Usurpation d’identité, téléchargement : la fiabilité de l’adresse IP mise en cause
C’est une assez banale histoire de vengeance. Depuis plusieurs semaines, une chef d’entreprise de la région de Niort reçoit de nombreux appels téléphoniques graveleux, et découvre qu’elle a été inscrite à son insu sur plusieurs sites de rencontre. Elle porte plainte ; très vite, les policiers remontent la piste des sites de rencontre, et récupèrent l’adresse Internet utilisée pour créer les faux comptes.
L’adresse IP (Internet Protocol) est en quelque sorte l’adresse d’un ordinateur sur le réseau : la série de chiffres qui la composent permet de localiser une machine, qu’il s’agisse du serveur d’un site Web, d’une « box » Internet ou d’un ordinateur personnel. Munies de cette information, les forces de l’ordre peuvent demander – avec l’accord d’un juge – aux opérateurs télécoms de leur fournir l’identité de la personne qui a souscrit l’abonnement correspondant à cette adresse.
Lors de son audition, le suspect nie. En poursuivant l’enquête, les policiers finissent par s’intéresser à son voisin, qui finit par reconnaître avoir utilisé le réseau Wi-Fi de la maison d’à côté pour faire les fausses inscriptions. Sa compagne était en litige aux prud’hommes avec la victime, et il avait décidé de la venger.
UN PRÉCÉDENT EN FÉVRIER
Pour les adversaires de la loi Hadopi, cette affaire est une illustration supplémentaire de la faiblesse de l’adresse IP en tant que preuve. Pour sanctionner les internautes qui téléchargent illégalement, la Haute autorité se basera principalement sur cette donnée. Or, il est relativement simple de masquer son adresse IP, voire « d’emprunter » celle d’un voisin en piratant son réseau Wi-Fi. Comme le rappelle PC Inpact, dans une affaire récente de diffamation jugée par le tribunal de Guingamp (Côtes d’Armor), le tribunal avait jugé que l’adresse IP ne pouvait suffire seule à établir la responsabilité d’un internaute.
Pour répondre à ces objections, les concepteurs de la loi Hadopi avaient décidé de sanctionner non pas le téléchargement proprement dit, mais le « défaut de sécurisation d’accès à Internet ». En clair, les internautes se verront reprocher non pas le téléchargement illégal en tant que tel, mais le fait de ne pas avoir suffisamment protégé leur connexion au réseau, permettant à une personne – eux-mêmes ou quelqu’un d’autre – d’utiliser leur adresse informatique pour télécharger.

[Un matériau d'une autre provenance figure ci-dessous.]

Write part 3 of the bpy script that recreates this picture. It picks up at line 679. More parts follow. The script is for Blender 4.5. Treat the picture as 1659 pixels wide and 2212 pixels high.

« POLLUTION » DES RÉSEAUX »
Des opposants à l’Hadopi souhaitent démontrer l’inefficacité de la loi en diffusant de fausses adresses IP sur les réseaux P2P, visés par la loi. Un premier logiciel, baptisé « seedfuck », circule déjà sur Internet : il permet de générer des adresses arbitraires qui seront mélangées, sur les réseaux d’échange de fichiers, aux adresses réelles. Outre la perte de temps pour les autorités chargées de collecter ces adresses, ces fausses adresses pourraient également faire accuser des internautes qui n’ont pas échangé de fichiers.
Cette pratique, a priori illégale car pouvant s’assimiler à une usurpation d’identité en ligne, a cependant retenu l’attention du député UMP Michel Zumckeller, l’un des opposants de la majorité à l’Hadopi, qui a posé une question écrite à Frédéric Mitterrand sur les solutions qui seraient offertes aux internautes accusés injustement par ce biais.
La réponse sera peut-être donnée lundi 3 mai : la Haute autorité pour la diffusion des œuvres et la protection des droits sur Internet doit en effet révéler les modalités de sa mise en place effective. Alors que les premiers courriels d’avertissement devaient être envoyés courant avril, c’est désormais plutôt la fin juin qui semble envisagée.